The authorities had said initially that the victims died in firing between militants and the security forces. But local residents alleged vocally that they were killed by soldiers.

Almost a month later, the army admitted that it was in the wrong.

“The inquiry has held a junior commissioned officer and two soldiers who were involved in the Bumai incident accountable for various lapses,” army spokesman Col. D.K. Kachari said in a statement.

“Besides the failure to exercise the desired command and control by the junior commissioned officer, the charges also encompass failure by the two soldiers to exercise restraint in the handling of their weapons,” it said.

A brigadier conducted the inquiry following widespread condemnation of the death of civilians.

The spokesman said that disciplinary action had been ordered against the three soldiers. Besides, any additional charges that may be brought after police investigation will be dealt with under the law.

“The army reiterates its commitment to uphold the law of the land and to (show) zero tolerance of human rights violations,” Kachari said.

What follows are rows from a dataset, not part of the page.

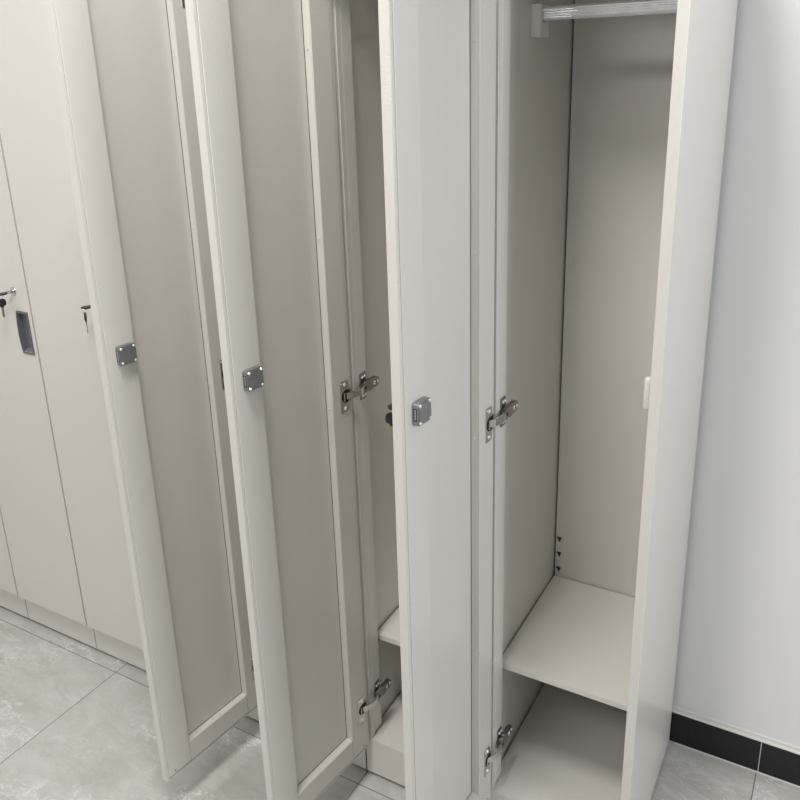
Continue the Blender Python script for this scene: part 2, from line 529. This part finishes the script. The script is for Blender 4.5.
# keys: two in the closed row, one on the rightmost open door
yk = -.0010 - DT - .0038
ka = keys('key_set', (-6 * W - .0125 + .0031 + .2430, yk, 1.0700), 0, 50, 0)
tag(ka, 'key with black head in the lock above the grey pull', 'keys', 'key sets')
kb = keys('key_set', (-5 * W - .0125 + .0031 + .2430, yk, 1.0700), 0, -46, 0)
tag(kb, 'key with black head in closed locker beside the leftmost open door', 'keys', 'key sets')
th = -(math.pi / 2 + ang[3])
Rm = Matrix.Rotation(th, 4, 'Z')
P = Vector((-W + .0198, -.0124, ZD)) + Rm @ Vector((.2430, -DT - .0038, 1.0700 - ZD))
kc = keys('key_set', P, th, 110, 0)
tag(kc, 'black headed key hanging behind the edge of the rightmost open door', 'keys', 'key sets')

# ------------------------------------------------------------------ room
ZF = -.0040
YW = .4325
XL, XR, YN, ZC = -3.1, 2.3, -3.3, 2.85
def struct(name, m, mat):
    o = m.build(name, mat); o['kind'] = 'structure'; return o
struct('floor', MB().box(XL, XR, YN, YW, ZF - .05, ZF), M_FLOOR)
struct('wall_back', MB().box(XL, XR, YW, YW + .1, ZF, ZC), M_WALL)
struct('wall_left', MB().box(XL - .1, XL, YN, YW, ZF, ZC), M_WALL)
struct('wall_right', MB().box(XR, XR + .1, YN, YW, ZF, ZC), M_WALL)
struct('wall_front', MB().box(XL, XR, YN - .1, YN, ZF, ZC), M_WALLG)
struct('ceiling', MB().box(XL - .1, XR + .1, YN - .1, YW + .1, ZC, ZC + .1), M_CEIL)
# black tile skirting with pale joints
b = MB(); b.mi = 0
xs = [.1985 - .8005 * 0]
x = .1985
joints = [x + .8005 * i for i in range(-4, 4)]
for a_, c_ in zip(joints[:-1], joints[1:]):
    a2, c2 = max(a_, XL), min(c_, XR)
    if c2 > a2: b.box(a2 + .0009, c2 - .0009, .4245, YW, ZF + .0018, .0827, .0006)
b.mi = 1
b.box(XL, XR, .4256, YW, ZF + .0002, .0822)
o = b.build('baseboard_back', [M_TILE, M_TRIM]); o['kind'] = 'structure'
struct('trim_1', MB().box(XL, XR, .4235, YW, .0829, .0885, .0012).box(XL, XR, .4285, YW, .0880, .0985, .0015), M_TRIM)
struct('trim_2', MB().box(.0100, XR, .4222, .4245, ZF, ZF + .0022), M_TRIM)

# ------------------------------------------------------------------ lights
def area(loc, size, power, col, rot=(0, 0, 0), sy=None):
    d = bpy.data.lights.new('ceiling_or_side_light', 'AREA'); d.energy = power; d.color = col
    d.shape = 'RECTANGLE'; d.size = size; d.size_y = sy or size
    o = bpy.data.objects.new('ceiling_or_side_light', d); C.objects.link(o); o.location = loc; o.rotation_euler = rot
    return o
COOL = (1.0, .985, .985); WARM = (1.0, .978, .945)
area((-.38, -.78, ZC - .02), .4, 28, WARM, sy=.5)
area((-.66, -2.3, ZC - .02), .6, 30, WARM, sy=.6)
area((-2.0, -1.0, ZC - .02), .6, 14, WARM)
area((XR - .03, -.55, 1.75), .8, 25, (.92, .955, 1.0), (math.radians(90), 0, math.radians(90)), 1.0)  # not a ceiling panel: side daylight, as from an unseen window on the right
w = bpy.data.worlds.new('room_air'); S.world = w; w.use_nodes = True
w.node_tree.nodes['Background'].inputs[0].default_value = (.8, .85, 1, 1)
w.node_tree.nodes['Background'].inputs[1].default_value = .01

# ------------------------------------------------------------------ camera
yaw, pit, rol = .5205, .3141, -.0289
F = Vector((-math.sin(yaw) * math.cos(pit), math.cos(yaw) * math.cos(pit), -math.sin(pit)))
R = Vector((math.cos(yaw), math.sin(yaw), 0)); U = R.cross(F)
R2 = math.cos(rol) * R + math.sin(rol) * U; U2 = -math.sin(rol) * R + math.cos(rol) * U
cd = bpy.data.cameras.new('camera'); co = bpy.data.objects.new('camera', cd); C.objects.link(co)
Mx = Matrix((R2, U2, -F)).transposed().to_4x4(); Mx.translation = Vector((.2412, -1.2389, 1.5498))
co.matrix_world = Mx
cd.sensor_width = 36; cd.sensor_fit = 'HORIZONTAL'; cd.lens = 36 * 807.58 / 800
cd.shift_x = -4.2446 / 800; cd.shift_y = -59.94 / 800
cd.clip_start = .02
S.camera = co
S.view_settings.view_transform = 'Standard'; S.view_settings.look = 'None'
S.view_settings.gamma = 1; S.view_settings.exposure = 0.15
S.view_settings.use_curve_mapping = False
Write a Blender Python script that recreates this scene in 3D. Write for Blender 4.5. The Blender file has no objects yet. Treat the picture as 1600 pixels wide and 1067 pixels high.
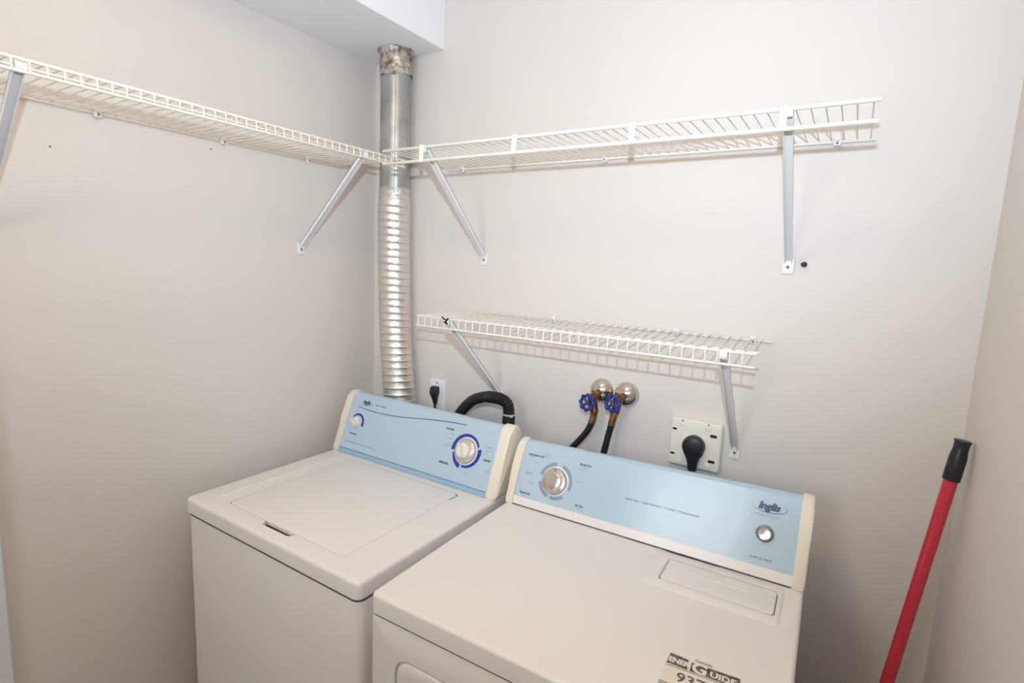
import bpy, bmesh, math, random
from mathutils import Vector, Matrix
random.seed(7)
PI = math.pi
SC = bpy.context.scene
COL = SC.collection

# ------------------------------------------------------------------ camera
yaw, pitch, roll = math.radians(32.1531), math.radians(-8.043), math.radians(2.5076)
fw = Vector((-math.sin(yaw)*math.cos(pitch), math.cos(yaw)*math.cos(pitch), math.sin(pitch)))
rt = Vector((math.cos(yaw), math.sin(yaw), 0)); up = rt.cross(fw)
r2 = rt*math.cos(roll)+up*math.sin(roll); u2 = up*math.cos(roll)-rt*math.sin(roll)
cd = bpy.data.cameras.new('camera'); cam = bpy.data.objects.new('camera', cd); COL.objects.link(cam)
cd.sensor_width = 36; cd.sensor_fit = 'HORIZONTAL'; cd.lens = 838.3755/1600*36; cd.clip_start = 0.02
M = Matrix.Identity(4)
for i, v in enumerate((r2, u2, -fw)):
    M[0][i], M[1][i], M[2][i] = v
M.translation = (1.57085, -1.48064, 1.57109)
cam.matrix_world = M
SC.camera = cam

# ------------------------------------------------------------------ world and lights
AMB = 0.12
world = bpy.data.worlds.new('world'); SC.world = world; world.use_nodes = True
bg = world.node_tree.nodes['Background']
bg.inputs[0].default_value = (1.0, 0.93, 0.83, 1); bg.inputs[1].default_value = AMB

fl = bpy.data.lights.new('camera_flash', 'SPOT'); flo = bpy.data.objects.new('camera_flash', fl); COL.objects.link(flo)
fl.energy = 61; fl.color = (0.70, 0.825, 1.0); fl.shadow_soft_size = 0.013
fl.spot_size = math.radians(128); fl.spot_blend = 1.0
flo.location = (1.56, -1.48, 1.785)
flo.rotation_euler = Vector((-0.54, 0.82, 0.25)).to_track_quat('-Z', 'Y').to_euler()
LAMP_EMIT = 18.0
HALL_EMIT = 6.4

SC.view_settings.view_transform = 'Standard'; SC.view_settings.look = 'None'
SC.view_settings.gamma = 1; SC.view_settings.use_curve_mapping = False
SC.view_settings.exposure = 0.0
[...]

The Jammu and Kashmir government had ordered a probe by the deputy commissioner of the area, who submitted his report this month blaming the army for the killings.

Jammu and Kashmir Chief Omar Abdullah had met Defence Minister A.K. Antony Wednesday and sought action against the guilty army personnel. Antony had thereafter asked the army to hasten its probe.

Upset by the killings, Abdullah has asked for the repeal of the Armed Forces Special Powers Act that gives the security forces unfettered rights to raid suspected militant hideouts and arrest militant suspects.

Both Jammu and Kashmir and central government officials say they are determined to end human rights abuses in the state where a separatist drive raging since 1989 has killed thousands.

While a large number of victims have been combatants, civilians too have perished in large numbers.